**Your instructions**
Extract every line that contains the word "follow".

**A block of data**
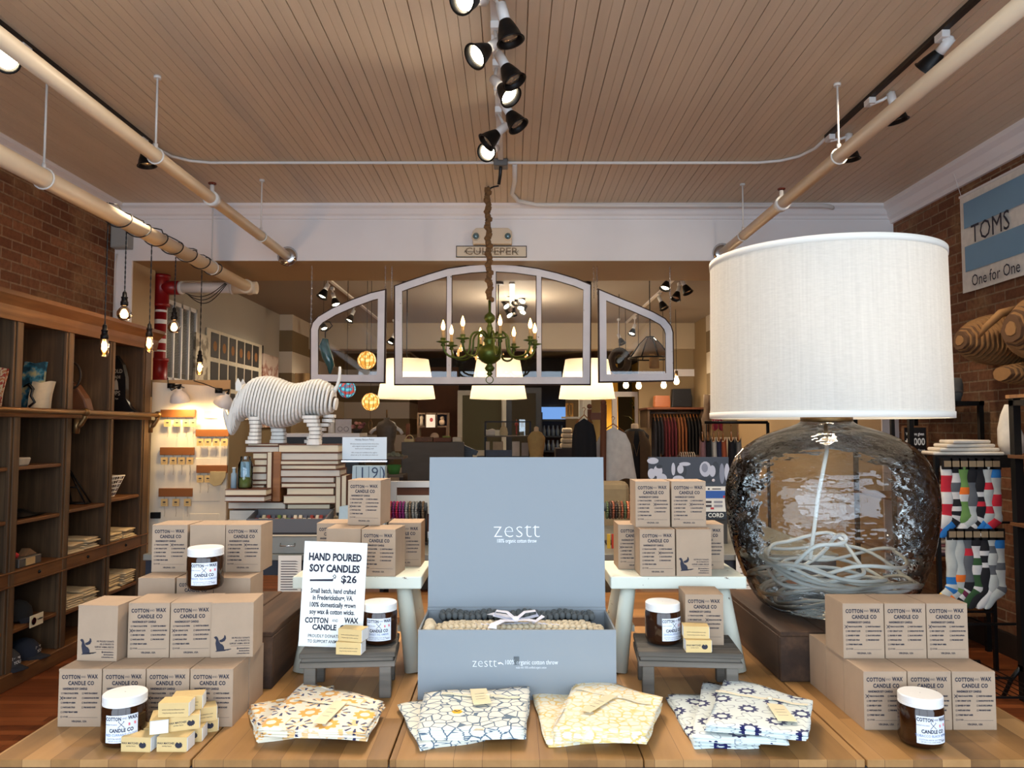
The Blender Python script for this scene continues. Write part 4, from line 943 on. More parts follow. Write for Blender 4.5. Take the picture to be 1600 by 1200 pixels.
mb = MB(); zr = TZ+.158
ribbon(mb, [(x0+.05+(x1-x0-.09)*i/20, GY+.05+.004*math.sin(i*.7), zr-.004-.012*abs(i/10-1)**3) for i in range(21)], .012)
kx = P(806, 965, GY+.05).x
ribbon(mb, [(kx, GY+.045, zr+.004), (kx-.03, GY+.03, zr+.007), (kx-.05, GY+.02, zr+.001), (kx-.053, GY+.012, zr-.006)], .022)
ribbon(mb, [(kx, GY+.05, zr+.004), (kx-.03, GY+.075, zr+.008), (kx-.06, GY+.1, zr+.006)], .024)
ribbon(mb, [(kx, GY+.045, zr+.005), (kx+.025, GY+.035, zr+.008), (kx+.045, GY+.03, zr+.006), (kx+.062, GY+.036, zr+.016)], .02)
for s in (-1, 1):
    ribbon(mb, [(kx, GY+.05, zr+.005), (kx+s*.02, GY+.055, zr+.02), (kx+s*.045, GY+.06, zr+.022), (kx+s*.05, GY+.058, zr+.012), (kx+s*.02, GY+.052, zr+.006), (kx, GY+.05, zr+.005)], .018, ax=(0, 1, 0) if 0 else (0, 0, 1))
mb.ball((kx, GY+.048, zr+.006), .009, 10, 6, sz=.7)
mb.build('satin_ribbon', MAT['ribbon'], t2)
mb = MB()
for i in range(26):
    x = x0+.03+(x1-x0-.06)*i/25
    for j in range(4): mb.ball((x+.002*(-1)**j, GY+.125+.013*j, TZ+.150+.003*math.sin(i)), .009, 8, 6, 0, sx=.85)
mb.box(x0+.03, x1-.03, GY+.12, GY+.17, TZ+.006, TZ+.14)
tag(mb.build('knitted_throw', MAT['knit_dark']), 'dark grey knitted throw folded behind the oatmeal one in the gift box', 'throw')

# ---- folded printed cloths
def folded(label, kind, outline, z0, h, layers, tagp=None, ribbon_=None, base_side=None, group='bundles of printed cotton napkins'):
    """outline: px corners of the upper surface (near-left, near-right, far-right, far-left)"""
    z1 = z0+h; top = [PZ(x, y, z1) for x, y in outline]; c = sum(top, Vector())/4; rz = math.atan2((top[1]-top[0]).y, (top[1]-top[0]).x)
    t = thing('folded_napkins', label, 'napkins', (c.x, c.y, z0), rz, group)
    iv = (Tm(c.x, c.y, z0) @ Rm(rz, 'Z')).inverted(); L = [iv @ v for v in top]
    lh = h/layers; m = MB(); rr = random.Random(label)
    def at(u, v, q): a = q[0].lerp(q[1], u); b = q[3].lerp(q[2], u); return a.lerp(b, v)
    for k in range(layers):
        off = Vector((rr.uniform(-.004, .004), rr.uniform(-.004, .003), 0)); sh = 1-.02*rr.random(); q = [Vector((v.x*sh, v.y*sh, 0))+off for v in L]
        N, Mv = 22, 18; z_lo = k*lh; ph = rr.random()*6
        fr = 1 if k == layers-1 else .0
        def top_f(u, v, q=q, z_lo=z_lo, ph=ph, fr=fr):
            # round over at the edges
            e = min(u, 1-u)*N*.5; f_ = min(v, 1-v)*Mv*.5; ed = min(1, e+.25)*.5+min(1, f_+.25)*.5
            p = at(u, v, q); wv = .0012*math.sin(9*u+ph)+.001*math.sin(7*v+2*ph)
            return (p.x+.0015*math.sin(11*v+ph), p.y+.0022*math.sin(8*u+ph), z_lo+lh*(.12+.88*min(1, min(e, 1)*.6+.4)*min(1, min(f_, 1)*.6+.4))+wv*fr+.0003)
        m.grid(top_f, N, Mv, 0, True)
        def bot_f(u, v, q=q, z_lo=z_lo, ph=ph):
            p = at(.004+.992*u, .004+.992*v, q); return (p.x+.0015*math.sin(11*v+ph), p.y+.0022*math.sin(8*u+ph), z_lo+.0002)
        nn = len(m.v); m.grid(bot_f, N, Mv, 0, True)
        # skirt joining the two
        a = nn-(N+1)*(Mv+1)
        bd = [i for i in range(N+1)]+[(N+1)*j+N for j in range(1, Mv+1)]+[(N+1)*Mv+i for i in range(N-1, -1, -1)]+[(N+1)*j for j in range(Mv-1, 0, -1)]
        for i in range(len(bd)): j = (i+1) % len(bd); m.f.append((nn+bd[i], nn+bd[j], a+bd[j], a+bd[i])); m.m.append(0); m.s.append(True)
    m.build('cotton_layers', MAT['cloth%d' % kind], t, world=False)
    if ribbon_:
        a, b = [iv @ PZ(x, y, z1) for x, y in ribbon_]; mm = MB()
        pts = [a.lerp(b, i/12)+Vector((0, .003*math.sin(i), .0028+.001*math.sin(i*1.7))) for i in range(13)]; ribbon(mm, pts, .010, .0006)
        mid = a.lerp(b, .6)+Vector((0, 0, .005)); mm.ball(mid, .006, 8, 5, sz=.5)
        mm.build('cloth_tie', mat('tie_%s' % label[:6], (236,224,196), .85), t, world=False)
    if tagp:
        q = [iv @ PZ(x, y, z1+.003) for x, y in tagp]; mm = MB(); n_ = len(q)
        mm.add([v+Vector((0, 0, .0035)) for v in q]+[v+Vector((0, 0, .0029)) for v in q], [tuple(range(n_)), tuple(range(2*n_-1, n_-1, -1))]+[(i, n_+i, n_+(i+1) % n_, (i+1) % n_) for i in range(n_)], 0)
        u = (q[1]-q[0]).normalized(); w_ = (q[3]-q[0]).normalized()
        for i in range(3):
            o = q[0].lerp(q[3], .3+.16*i)+Vector((0, 0, .0039)); e = o+(q[1]-q[0])*.75; o2 = o+(q[1]-q[0])*.2; th = w_*.0012
            mm.add([o2, e, e+th, o2+th], [(0,1,2,3)], 1)
        mm.build('paper_tag', [MAT['tagm'], MAT['ink_soft']], t, world=False)
    return t
z = TZ+.0004
folded('yellow flower napkin bundle lying underneath and left in its pile', 1, [(404,1150),(545,1130),(520,1068),(389,1100)], z, .014, 4)
folded('yellow flower napkin bundle on top with cream paper tag', 1, [(402,1136),(572,1144),(601,1092),(478,1062)], z+.0165, .018, 5, [(489,1132),(508,1134),(544,1098),(524,1097)], [(460,1095),(590,1108)])
folded('blue honeycomb napkin bundle lying underneath at the left', 2, [(656,1165),(760,1150),(740,1080),(622,1100)], z, .012, 4)
hc_ = folded('blue honeycomb napkin bundle on top with a paper tag', 2, [(652,1140),(820,1138),(829,1072),(664,1080)], z+.014, .022, 6, [(740,1104),(768,1101),(760,1078),(734,1079)], [(690,1086),(812,1092)])
q = PZ(714, 1112, z+.038); mb = MB(); mb.prism([(.011*math.cos(PI*i/3), .011*math.sin(PI*i/3)) for i in range(6)], -.001, .0006, 0, M=Tm(q))
for a, b in ((0, 0), (.004, .003), (-.004, .003)): mb.prism([(a+.0025*math.cos(PI*i/4), b+.0018*math.sin(PI*i/4)) for i in range(8)], .0006, .0009, 1, M=Tm(q))
iv_ = (Tm(hc_.location) @ Rm(hc_.rotation_euler[2], 'Z')).inverted(); mb.v = [iv_ @ v for v in mb.v]; mb.build('printed_bee', [fab((226,180,40)), MAT['ink']], hc_, world=False)
folded('pale yellow napkin bundle lying underneath at the left', 3, [(853,1158),(960,1150),(940,1076),(832,1082)], z, .012, 4)
folded('pale yellow napkin bundle on top with ribbon and tag', 3, [(862,1140),(1012,1146),(1036,1088),(905,1052)], z+.0145, .022, 6, [(906,1112),(922,1116),(964,1090),(946,1088)], [(900,1078),(1016,1102)])
folded('navy and white napkin bundle lowest and leftmost of its pile', 4, [(1086,1160),(1190,1160),(1160,1078),(1042,1085)], z, .012, 4)
folded('navy and white napkin bundle in the middle of its pile', 4, [(1080,1152),(1230,1158),(1215,1075),(1100,1064)], z+.0145, .010, 3)
folded('navy and white napkin bundle on top with cream paper tag', 4, [(1100,1130),(1262,1146),(1268,1092),(1132,1054)], z+.028, .014, 4, [(1216,1129),(1246,1130),(1224,1104),(1198,1101)], [(1118,1082),(1262,1104)])

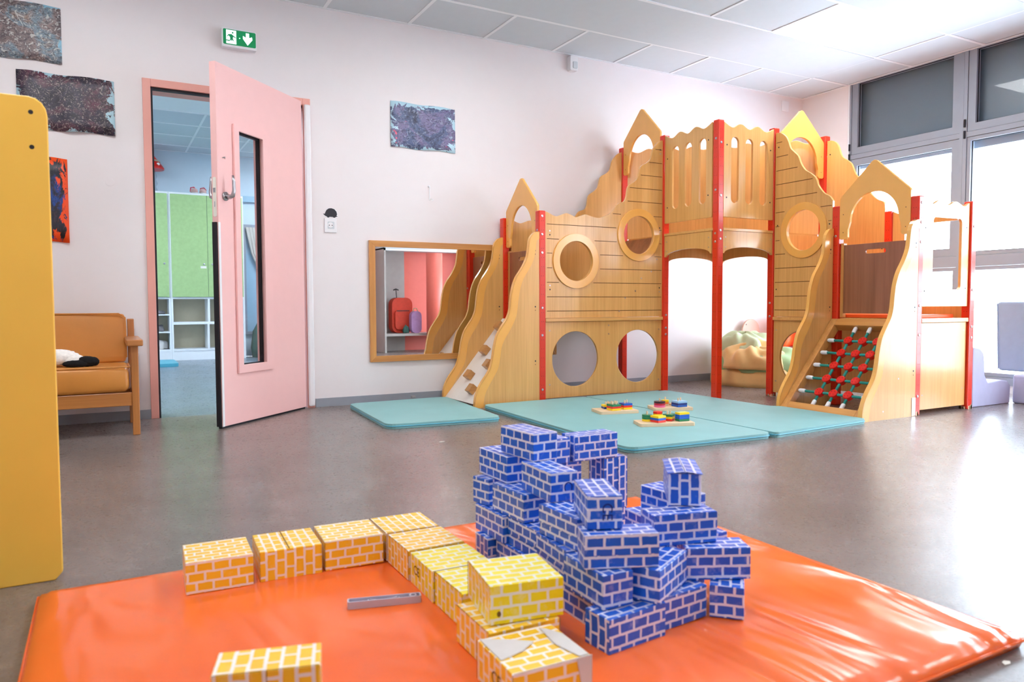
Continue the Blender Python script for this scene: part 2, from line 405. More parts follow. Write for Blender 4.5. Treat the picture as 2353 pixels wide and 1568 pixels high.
# ---------------------------------------------------------------- room shell
YB, XW, HC = 5.056, 6.046, 2.688      # back wall, window wall, ceiling height
XL, YF = -2.6, -.62
def struct(name, bm, m, parent=None, **k): return obj(name, bm, m, parent, kind='structure' if parent is None else None, **k)
struct('floor', bx(XL, XW+.1, YF, YB, -.05, 0), 'floor_marmoleum')
wb = BM(); slab(wb, xf('y', YB), [(XL, 0), (.262, 0), (.262, 2.055), (1.23, 2.055), (1.23, 0), (XW+.3, 0), (XW+.3, 2.95), (XL, 2.95)], [], .2)
wall_back = struct('wall_back', wb, 'wall_paint')
wall_right = struct('wall_right', bx(XW, XW+.18, 4.725, YB, 0, 2.95), 'wall_paint')
obj('pilaster', bx(XW-.012, XW+.168, 4.535, 4.724, 0, 2.95), 'wall_paint', wall_right, label='lighter window jamb strip')
obj('sill_wall', bx(XW+.01, XW+.14, YF, 4.534, 0, .06), 'white_metal', wall_right)
struct('wall_left', bx(XL-.15, XL, YF, YB, 0, 2.95), 'wall_paint')
def baseb(name, x0, x1):
    bm = BM(); box(bm, x0, x1, YB-.008, YB, 0, .058); box(bm, x0, x1, YB-.011, YB-.008, 0, .01); struct(name, bm, 'baseboard_grey')
baseb('baseboard_left', XL, .244); baseb('baseboard_back', 1.256, XW)
struct('baseboard_right', bx(XW-.008, XW, 4.725, YB-.012, 0, .058), 'baseboard_grey')

# front wall (seen only in the mirror): coral wall, cloakroom niche
struct('wall_front', bx(XL, 3.3, YF-.1, YF, 0, 2.95), 'wall_paint'); struct('wall_front_cloakroom', bx(3.3, XW+.2, YF-.1, YF, 0, 2.95), 'coral_paint')
struct('baseboard_front', bx(XL, 3.3, YF, YF+.01, 0, .06), 'baseboard_grey')

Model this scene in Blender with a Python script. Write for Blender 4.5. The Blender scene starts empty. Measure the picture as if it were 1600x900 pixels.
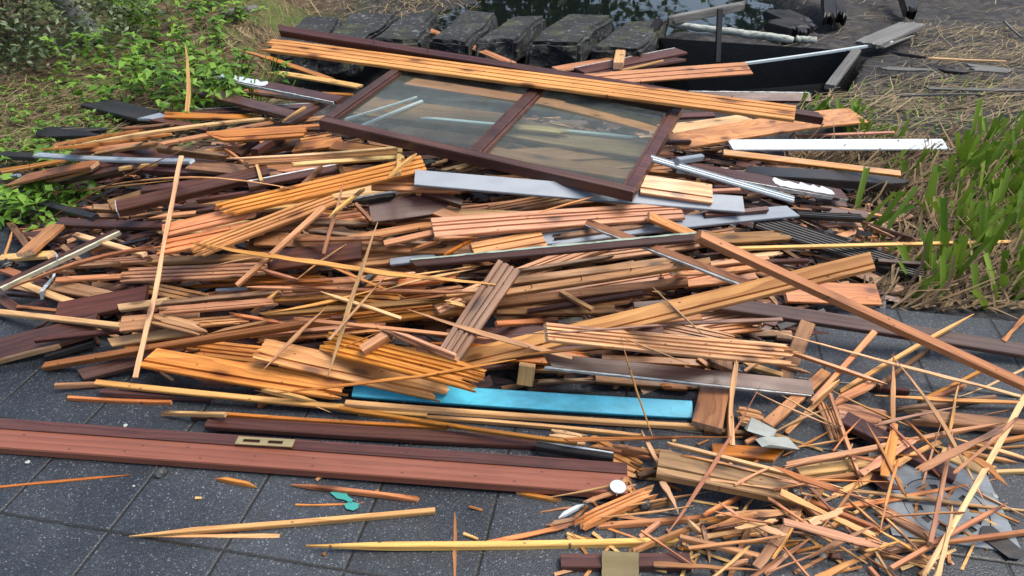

**Output below**
The Blender Python script for this scene continues. Write part 4, from line 943 on. More parts follow. Write for Blender 4.5. Take the picture to be 1600 by 1200 pixels.
Continue the Blender Python script for this scene: part 2, from line 405. More parts follow. Write for Blender 4.5. Treat the picture as 2353 pixels wide and 1568 pixels high.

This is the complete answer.